The gold standard was an appropriate description of what was created in 1900. But not today.

Ted Mack summed up the system’s structural defects in the following words:

“The centralisation of power within the major parties, the overwhelming of parliamentary government by the rigid party system, the negativism and person abuse inherent in adversary partisan politics, the domination of public decision-making by small elites, major party collusion depriving the public of choice , the now institutionalised ‘broken promise syndrome’ the failure of governments to be able to handle organised minority groups and undemocratic electoral systems where only by chance, or usually in spite of devious manipulation does the resulting government reflect the will of the people”

It should also not be forgotten that the Commonwealth Constitution only came into being after it was approved by popular vote in each Colony in the 1890’s. If we were “mature” to vote at a referendum then we are mature enough today.

One possible reform is to bring our democracy up to date with others by providing for Direct democracy.

Direct democracy was introduced in Switzerland in 1874 and has operated successfully there ever since. It has been progressively introduced elsewhere in the world, including the USA. It was part of the Australian Labor Party platform until 1963.

In every time the suitability of Direct democracy has to be judged. It is not a panacea that will necessarily work or continue to work. It requires hard work to find if it is suitable and wisdom how it should operate. But Direct democracy has the capacity to provide Australians with a direct method
to change laws, rather than solely relying upon their representatives to speak on their behalf.

Direct democracy would provide for a prescribed number of votes, usually 2% to 4%, to require the government to call on citizens for a vote on whether a particular law should be introduced, retained or repealed. The vote being in respect of a particular law and held at a time a political party is in office without requiring a fresh general election. For example, a public vote on whether state borders should be open. Not just a general “yes’ or “no” but with all the conditions thought necessary in a Bill for the new law which would supplement the constitutional freedom of movement over state borders. A majority of votes of citizens would be effective to bring the law into existence and with no power in the government to repeal it without a general election or after a fixed time.
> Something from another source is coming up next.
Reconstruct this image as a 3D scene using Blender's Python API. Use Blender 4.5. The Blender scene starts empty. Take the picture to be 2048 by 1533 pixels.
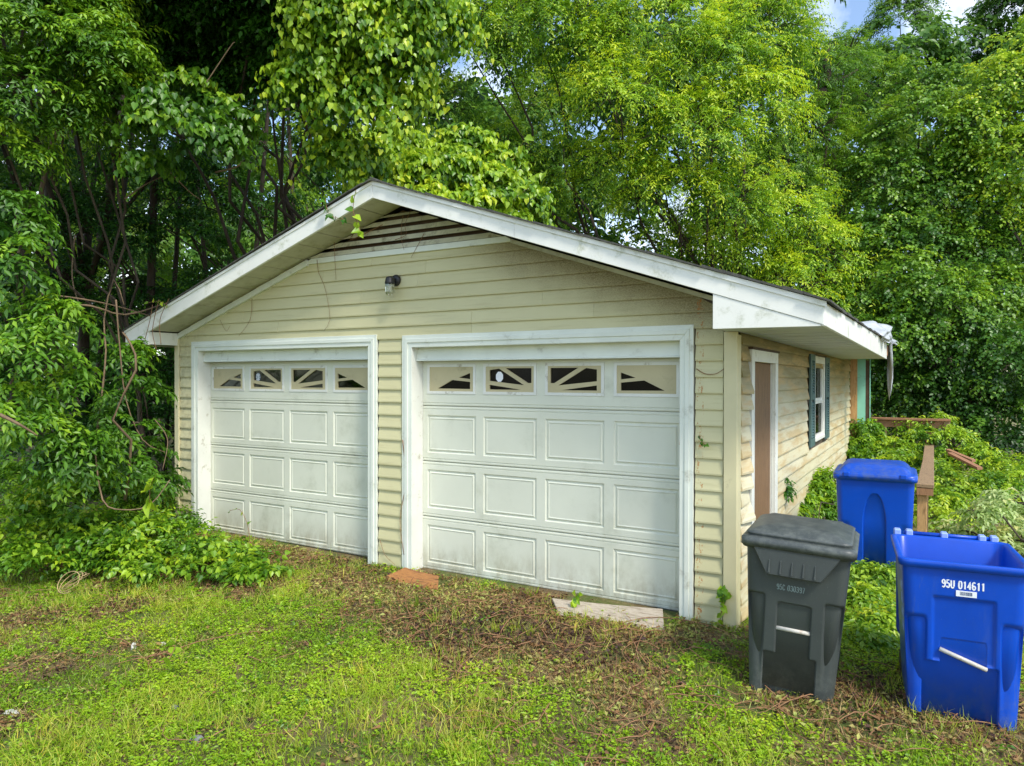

Some may say in opposition to this reform that Australians will almost invariably vote “no” in a public vote, but this forgets the popular vote to bring Australia into existence. Any way as Professor Geoffrey d Q Walker has pointed out this is a general misconception. Two thirds of a public vote at a state level have been carried and at a federal level proposed amendments to the Commonwealth Constitution have not been passed but they were calculated to increase the power of the Commonwealth executive or legislative. The Professor points out that if one does not want to give more power to Canberra it is not the same as saying that Australians will always vote “no.” To reject referendums because they have resulted in a vote we do not like, is to reject Parliamentary democracy every time we do not like a particular vote of Parliament.

Direct democracy is a safety value, not the engine.

It must not be forgotten that the Australian public is sovereign, not the representatives in Parliament. And certainly not a particular State Premier. But our form of democracy has been corrupted to produce this result.
The Australian public is not stupid.

When called upon to act as a group responsibly they can be expected to act responsibly.

The Rule of Law is dependent on just laws being passed by the proper democratic process, not being manipulated under the façade of democracy.